Student wins EU translation award
Micheál Mag Fhionntaigh, who is a Leaving Cert student in Coláiste Phobail Cholmcille on Tory, was one of 1,500 students from all over the EU to enter the competition.
The judging panel made up of some of the EU’s professional translators chose his translation from English into Irish of an article on sustainable tourism as the best entrant from Ireland.
EU Commissioner for Multilingualism, Leonard Orban presented him with his prize at a ceremony in Brussels yesterday and told him he and the other winners were the best representatives of a new generation of EU citizens where the language of Europe is translation.
The students from about 300 schools were given two hours to translate the text on responsible and alternative tourism last November. In all, 134 different language combinations were used covering all 23 official EU languages.
This was the first ever translation competition organised by the European Commission to raise awareness of the key role of translation in the multilingual Union.

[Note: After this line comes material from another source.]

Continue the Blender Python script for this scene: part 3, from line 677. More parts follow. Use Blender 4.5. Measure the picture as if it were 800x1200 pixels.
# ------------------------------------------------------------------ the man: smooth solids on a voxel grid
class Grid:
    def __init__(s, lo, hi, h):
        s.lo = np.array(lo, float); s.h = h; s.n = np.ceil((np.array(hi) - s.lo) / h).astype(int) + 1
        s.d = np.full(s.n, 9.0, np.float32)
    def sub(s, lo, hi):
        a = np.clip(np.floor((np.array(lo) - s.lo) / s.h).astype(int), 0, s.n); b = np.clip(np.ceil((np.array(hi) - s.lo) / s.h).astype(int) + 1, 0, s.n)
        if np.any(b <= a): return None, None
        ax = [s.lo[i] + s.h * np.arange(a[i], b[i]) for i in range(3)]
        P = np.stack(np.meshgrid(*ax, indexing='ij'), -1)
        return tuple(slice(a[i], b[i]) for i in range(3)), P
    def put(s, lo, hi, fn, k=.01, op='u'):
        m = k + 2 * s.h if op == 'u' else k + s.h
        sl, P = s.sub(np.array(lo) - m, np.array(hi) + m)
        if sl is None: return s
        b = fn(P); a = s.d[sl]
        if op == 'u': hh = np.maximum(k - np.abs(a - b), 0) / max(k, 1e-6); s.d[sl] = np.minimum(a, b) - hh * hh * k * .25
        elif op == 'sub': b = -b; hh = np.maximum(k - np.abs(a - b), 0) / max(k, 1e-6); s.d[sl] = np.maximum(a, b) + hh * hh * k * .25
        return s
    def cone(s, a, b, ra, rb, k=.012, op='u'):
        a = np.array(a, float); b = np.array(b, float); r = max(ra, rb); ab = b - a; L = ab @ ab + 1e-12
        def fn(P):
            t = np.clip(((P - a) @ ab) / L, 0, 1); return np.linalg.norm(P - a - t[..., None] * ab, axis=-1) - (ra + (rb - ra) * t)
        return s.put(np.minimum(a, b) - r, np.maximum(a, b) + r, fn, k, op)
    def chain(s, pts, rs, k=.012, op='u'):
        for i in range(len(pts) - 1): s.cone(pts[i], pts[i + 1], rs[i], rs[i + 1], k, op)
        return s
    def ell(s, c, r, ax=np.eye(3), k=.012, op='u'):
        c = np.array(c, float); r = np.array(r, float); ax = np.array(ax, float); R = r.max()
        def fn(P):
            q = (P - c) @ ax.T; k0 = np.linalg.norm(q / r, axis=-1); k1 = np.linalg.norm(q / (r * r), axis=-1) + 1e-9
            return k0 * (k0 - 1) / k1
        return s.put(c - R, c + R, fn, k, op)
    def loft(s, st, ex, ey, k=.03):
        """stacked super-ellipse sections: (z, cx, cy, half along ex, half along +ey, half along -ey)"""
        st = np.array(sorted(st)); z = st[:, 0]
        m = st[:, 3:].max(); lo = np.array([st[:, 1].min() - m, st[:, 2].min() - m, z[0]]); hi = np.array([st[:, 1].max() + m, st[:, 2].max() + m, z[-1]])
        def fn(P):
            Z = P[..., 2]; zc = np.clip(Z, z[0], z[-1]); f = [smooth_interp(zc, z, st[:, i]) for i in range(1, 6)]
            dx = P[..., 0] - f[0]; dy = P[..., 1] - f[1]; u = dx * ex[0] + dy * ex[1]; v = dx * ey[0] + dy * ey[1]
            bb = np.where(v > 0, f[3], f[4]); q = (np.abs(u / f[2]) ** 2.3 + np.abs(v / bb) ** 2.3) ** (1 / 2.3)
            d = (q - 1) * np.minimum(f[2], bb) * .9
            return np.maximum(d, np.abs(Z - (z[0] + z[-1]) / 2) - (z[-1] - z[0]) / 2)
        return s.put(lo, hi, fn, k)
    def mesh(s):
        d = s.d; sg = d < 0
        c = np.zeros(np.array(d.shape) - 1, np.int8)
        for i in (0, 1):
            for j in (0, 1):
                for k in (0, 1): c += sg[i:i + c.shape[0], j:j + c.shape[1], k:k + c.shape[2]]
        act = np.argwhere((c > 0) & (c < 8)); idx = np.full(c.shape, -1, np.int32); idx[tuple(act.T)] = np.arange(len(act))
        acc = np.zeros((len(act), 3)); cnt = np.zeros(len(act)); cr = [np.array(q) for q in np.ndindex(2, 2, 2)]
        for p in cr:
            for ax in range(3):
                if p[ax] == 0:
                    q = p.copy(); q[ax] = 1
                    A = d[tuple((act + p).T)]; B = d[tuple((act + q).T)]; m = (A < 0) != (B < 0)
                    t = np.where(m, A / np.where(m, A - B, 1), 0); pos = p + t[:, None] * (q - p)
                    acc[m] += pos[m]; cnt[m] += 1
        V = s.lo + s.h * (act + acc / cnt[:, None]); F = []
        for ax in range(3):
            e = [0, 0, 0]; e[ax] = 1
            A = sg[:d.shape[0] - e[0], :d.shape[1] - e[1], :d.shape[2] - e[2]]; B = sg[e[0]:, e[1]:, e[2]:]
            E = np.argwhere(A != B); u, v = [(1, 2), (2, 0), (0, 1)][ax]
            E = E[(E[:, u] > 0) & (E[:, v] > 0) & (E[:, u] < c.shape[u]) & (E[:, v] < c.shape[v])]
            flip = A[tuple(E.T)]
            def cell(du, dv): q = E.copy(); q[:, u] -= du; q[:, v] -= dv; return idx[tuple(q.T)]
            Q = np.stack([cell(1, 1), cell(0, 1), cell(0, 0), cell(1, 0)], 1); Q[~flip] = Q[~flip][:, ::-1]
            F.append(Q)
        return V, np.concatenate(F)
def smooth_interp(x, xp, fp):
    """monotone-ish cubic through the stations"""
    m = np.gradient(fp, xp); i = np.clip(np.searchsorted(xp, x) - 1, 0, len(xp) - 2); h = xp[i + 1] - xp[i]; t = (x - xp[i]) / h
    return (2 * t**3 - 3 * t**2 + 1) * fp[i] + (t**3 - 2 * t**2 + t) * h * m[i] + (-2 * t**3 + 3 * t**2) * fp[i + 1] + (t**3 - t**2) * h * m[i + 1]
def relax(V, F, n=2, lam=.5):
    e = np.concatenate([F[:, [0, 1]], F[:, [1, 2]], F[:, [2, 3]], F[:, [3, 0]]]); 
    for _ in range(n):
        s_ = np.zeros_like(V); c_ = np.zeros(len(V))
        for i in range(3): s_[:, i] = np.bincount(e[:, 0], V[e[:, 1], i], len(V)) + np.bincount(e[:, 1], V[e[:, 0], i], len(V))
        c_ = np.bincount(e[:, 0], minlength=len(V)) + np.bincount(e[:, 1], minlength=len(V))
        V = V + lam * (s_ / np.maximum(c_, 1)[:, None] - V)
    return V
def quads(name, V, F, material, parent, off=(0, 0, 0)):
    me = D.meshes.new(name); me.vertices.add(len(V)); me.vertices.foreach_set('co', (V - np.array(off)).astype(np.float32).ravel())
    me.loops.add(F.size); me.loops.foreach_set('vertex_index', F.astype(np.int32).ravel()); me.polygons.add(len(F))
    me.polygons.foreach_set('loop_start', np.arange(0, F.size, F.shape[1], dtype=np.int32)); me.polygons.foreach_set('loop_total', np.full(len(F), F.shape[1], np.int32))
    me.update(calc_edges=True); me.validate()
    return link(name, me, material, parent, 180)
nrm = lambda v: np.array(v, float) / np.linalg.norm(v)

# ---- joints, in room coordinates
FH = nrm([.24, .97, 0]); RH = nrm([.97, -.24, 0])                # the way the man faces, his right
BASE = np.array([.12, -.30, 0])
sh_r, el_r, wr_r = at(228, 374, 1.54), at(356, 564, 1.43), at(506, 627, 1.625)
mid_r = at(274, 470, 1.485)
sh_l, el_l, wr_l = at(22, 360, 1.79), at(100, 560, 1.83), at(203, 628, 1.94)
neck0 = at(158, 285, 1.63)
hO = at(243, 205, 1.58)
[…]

Mr Orban said the contest also gave the students an opportunity to see what it is like to be a translator and they were given a tour of the translators’ section where they could see how they work in translating the written word.
Translating EU laws, rules and notices into all the official languages costs €1.1 billion a year and employs about 2,500 people — a tenth of the commission’s workforce. Hundreds more are used to interpret the spoken word. Irish became an official language in January 2007.